A Practical Legal Reading of Money Laundering Risks in Tunisia

AML compliance in Tunisia demands the articulation of legal texts with a concrete reading of the facts. A high-value financial transaction does not automatically imply the existence of an offence, just as a formally compliant company does not necessarily preclude the need to verify the beneficial owner or the origin of funds. Legal diligence therefore remains contingent on multiple factors: the nature of the activity, the history of the relationship, the identity of the parties, supporting documents, and the economic purpose of the transaction.

Addressing money laundering risk in Tunisia calls for a measured approach that does not reduce the matter to an administrative formality or a standardised checklist.

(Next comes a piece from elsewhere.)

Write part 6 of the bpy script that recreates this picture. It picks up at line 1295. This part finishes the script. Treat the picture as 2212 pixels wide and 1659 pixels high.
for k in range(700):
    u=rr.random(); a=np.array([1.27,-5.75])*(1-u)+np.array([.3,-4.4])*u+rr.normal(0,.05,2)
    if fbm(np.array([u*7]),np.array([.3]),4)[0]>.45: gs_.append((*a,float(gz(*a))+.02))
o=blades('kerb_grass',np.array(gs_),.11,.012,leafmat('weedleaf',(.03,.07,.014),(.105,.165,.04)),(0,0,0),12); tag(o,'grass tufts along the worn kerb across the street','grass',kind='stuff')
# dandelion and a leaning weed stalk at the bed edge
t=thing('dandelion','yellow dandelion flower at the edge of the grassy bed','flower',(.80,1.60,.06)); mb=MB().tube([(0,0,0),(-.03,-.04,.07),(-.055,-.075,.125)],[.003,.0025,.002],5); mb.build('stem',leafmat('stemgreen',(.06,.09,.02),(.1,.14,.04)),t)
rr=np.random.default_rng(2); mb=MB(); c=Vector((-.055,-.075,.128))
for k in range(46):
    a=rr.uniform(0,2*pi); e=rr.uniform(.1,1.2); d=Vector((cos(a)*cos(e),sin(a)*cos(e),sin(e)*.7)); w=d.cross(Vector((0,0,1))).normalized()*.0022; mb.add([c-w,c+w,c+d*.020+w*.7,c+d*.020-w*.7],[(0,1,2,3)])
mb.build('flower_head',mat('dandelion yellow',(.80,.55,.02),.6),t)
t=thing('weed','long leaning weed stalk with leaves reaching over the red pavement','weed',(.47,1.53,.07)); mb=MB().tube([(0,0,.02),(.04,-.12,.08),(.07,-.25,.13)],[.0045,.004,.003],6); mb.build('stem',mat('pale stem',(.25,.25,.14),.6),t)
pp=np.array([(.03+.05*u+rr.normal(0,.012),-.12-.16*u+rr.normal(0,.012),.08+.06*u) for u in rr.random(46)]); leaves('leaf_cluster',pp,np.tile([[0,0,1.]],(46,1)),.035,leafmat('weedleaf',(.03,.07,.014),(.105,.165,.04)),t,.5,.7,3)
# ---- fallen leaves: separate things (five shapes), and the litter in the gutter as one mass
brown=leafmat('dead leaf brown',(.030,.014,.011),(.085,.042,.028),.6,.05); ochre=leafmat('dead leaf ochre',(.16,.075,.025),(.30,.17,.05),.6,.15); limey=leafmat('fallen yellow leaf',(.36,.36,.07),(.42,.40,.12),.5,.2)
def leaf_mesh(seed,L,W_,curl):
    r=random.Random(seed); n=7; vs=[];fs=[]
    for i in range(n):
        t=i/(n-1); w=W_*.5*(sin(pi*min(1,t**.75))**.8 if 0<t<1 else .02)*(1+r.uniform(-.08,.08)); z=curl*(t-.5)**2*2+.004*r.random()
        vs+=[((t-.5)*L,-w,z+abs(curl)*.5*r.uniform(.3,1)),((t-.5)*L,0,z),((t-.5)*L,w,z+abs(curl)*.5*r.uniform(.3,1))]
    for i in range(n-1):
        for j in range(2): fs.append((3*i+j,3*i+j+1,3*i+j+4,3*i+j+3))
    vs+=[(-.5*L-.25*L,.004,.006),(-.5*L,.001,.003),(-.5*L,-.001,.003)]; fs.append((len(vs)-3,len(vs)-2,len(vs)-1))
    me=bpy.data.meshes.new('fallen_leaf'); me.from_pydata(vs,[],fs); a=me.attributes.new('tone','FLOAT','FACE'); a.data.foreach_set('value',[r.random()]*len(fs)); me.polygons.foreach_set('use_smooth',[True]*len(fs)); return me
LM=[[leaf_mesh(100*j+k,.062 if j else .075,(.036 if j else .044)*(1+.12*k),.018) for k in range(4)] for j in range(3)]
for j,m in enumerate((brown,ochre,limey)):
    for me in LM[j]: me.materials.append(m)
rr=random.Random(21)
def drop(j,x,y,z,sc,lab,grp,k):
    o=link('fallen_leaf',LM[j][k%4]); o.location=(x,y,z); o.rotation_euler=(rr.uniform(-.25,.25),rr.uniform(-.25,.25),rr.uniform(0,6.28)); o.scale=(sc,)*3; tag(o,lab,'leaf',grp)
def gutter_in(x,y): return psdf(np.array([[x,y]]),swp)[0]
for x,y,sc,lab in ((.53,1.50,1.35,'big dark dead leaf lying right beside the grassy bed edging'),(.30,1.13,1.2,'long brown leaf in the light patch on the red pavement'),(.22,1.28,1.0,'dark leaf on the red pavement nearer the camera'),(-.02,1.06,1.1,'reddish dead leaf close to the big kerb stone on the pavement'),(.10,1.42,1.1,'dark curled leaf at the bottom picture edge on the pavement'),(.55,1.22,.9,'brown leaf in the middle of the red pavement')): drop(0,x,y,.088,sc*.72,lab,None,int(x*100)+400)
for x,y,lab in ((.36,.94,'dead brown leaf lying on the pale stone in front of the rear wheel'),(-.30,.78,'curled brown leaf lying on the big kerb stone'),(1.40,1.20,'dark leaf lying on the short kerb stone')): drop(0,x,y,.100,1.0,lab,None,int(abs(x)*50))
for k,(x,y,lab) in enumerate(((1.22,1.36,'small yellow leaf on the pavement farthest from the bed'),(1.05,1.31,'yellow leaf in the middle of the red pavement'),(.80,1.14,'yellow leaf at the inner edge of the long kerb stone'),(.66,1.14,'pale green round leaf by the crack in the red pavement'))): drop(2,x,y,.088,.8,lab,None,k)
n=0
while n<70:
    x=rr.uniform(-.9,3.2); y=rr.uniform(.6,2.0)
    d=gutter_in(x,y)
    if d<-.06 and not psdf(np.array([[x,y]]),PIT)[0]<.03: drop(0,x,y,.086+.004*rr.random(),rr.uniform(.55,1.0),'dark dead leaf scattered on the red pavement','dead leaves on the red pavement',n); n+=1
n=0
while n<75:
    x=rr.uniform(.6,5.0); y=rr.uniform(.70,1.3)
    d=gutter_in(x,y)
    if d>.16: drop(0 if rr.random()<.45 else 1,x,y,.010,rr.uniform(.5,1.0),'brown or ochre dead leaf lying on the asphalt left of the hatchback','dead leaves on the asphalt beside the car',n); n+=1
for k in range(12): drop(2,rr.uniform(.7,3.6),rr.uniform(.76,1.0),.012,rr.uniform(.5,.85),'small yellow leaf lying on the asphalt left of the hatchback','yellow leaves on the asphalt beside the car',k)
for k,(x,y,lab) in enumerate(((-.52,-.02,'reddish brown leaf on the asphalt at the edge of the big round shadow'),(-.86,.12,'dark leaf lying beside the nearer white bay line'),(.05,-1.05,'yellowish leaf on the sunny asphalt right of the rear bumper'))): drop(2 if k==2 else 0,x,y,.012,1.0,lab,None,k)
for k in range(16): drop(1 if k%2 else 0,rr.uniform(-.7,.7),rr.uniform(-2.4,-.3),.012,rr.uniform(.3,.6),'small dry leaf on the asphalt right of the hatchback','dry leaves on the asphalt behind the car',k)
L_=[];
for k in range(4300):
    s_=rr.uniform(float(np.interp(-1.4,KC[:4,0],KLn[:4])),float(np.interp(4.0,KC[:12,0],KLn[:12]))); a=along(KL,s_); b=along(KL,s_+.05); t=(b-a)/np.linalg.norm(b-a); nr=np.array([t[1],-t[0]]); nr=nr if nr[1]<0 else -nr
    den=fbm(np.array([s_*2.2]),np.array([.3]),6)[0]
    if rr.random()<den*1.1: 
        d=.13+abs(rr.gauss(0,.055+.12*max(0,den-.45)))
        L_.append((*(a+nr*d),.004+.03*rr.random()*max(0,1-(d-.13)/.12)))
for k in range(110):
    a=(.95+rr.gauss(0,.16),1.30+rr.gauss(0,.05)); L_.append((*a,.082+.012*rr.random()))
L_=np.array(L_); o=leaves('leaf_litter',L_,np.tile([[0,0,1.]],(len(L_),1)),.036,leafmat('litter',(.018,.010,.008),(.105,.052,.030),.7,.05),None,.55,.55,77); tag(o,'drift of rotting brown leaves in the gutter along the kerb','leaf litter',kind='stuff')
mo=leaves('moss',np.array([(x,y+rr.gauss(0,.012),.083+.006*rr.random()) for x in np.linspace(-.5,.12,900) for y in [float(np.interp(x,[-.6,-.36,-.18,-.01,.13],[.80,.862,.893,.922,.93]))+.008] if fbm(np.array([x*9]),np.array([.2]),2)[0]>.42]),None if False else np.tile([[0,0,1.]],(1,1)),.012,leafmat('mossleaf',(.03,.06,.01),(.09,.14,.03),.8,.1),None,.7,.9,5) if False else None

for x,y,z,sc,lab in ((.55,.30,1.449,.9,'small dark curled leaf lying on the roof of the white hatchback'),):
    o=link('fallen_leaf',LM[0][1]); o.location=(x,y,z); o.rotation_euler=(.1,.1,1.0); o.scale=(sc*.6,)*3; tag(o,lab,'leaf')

The risks may arise from a commercial contract, a capital contribution, a funds transfer, project financing, an asset acquisition, or a relationship with a party subject to enhanced scrutiny. From this perspective, AML compliance in Tunisia goes beyond mere adherence to the rules — it requires building a sound legal and regulatory understanding that enables risks to be assessed before they escalate into litigation or criminal proceedings.

In money laundering matters in Tunisia, the involvement of qualified legal counsel assists in interpreting the applicable framework, analysing documents, evaluating compliance risks, and understanding the obligations of companies and their directors according to the specific circumstances of each case.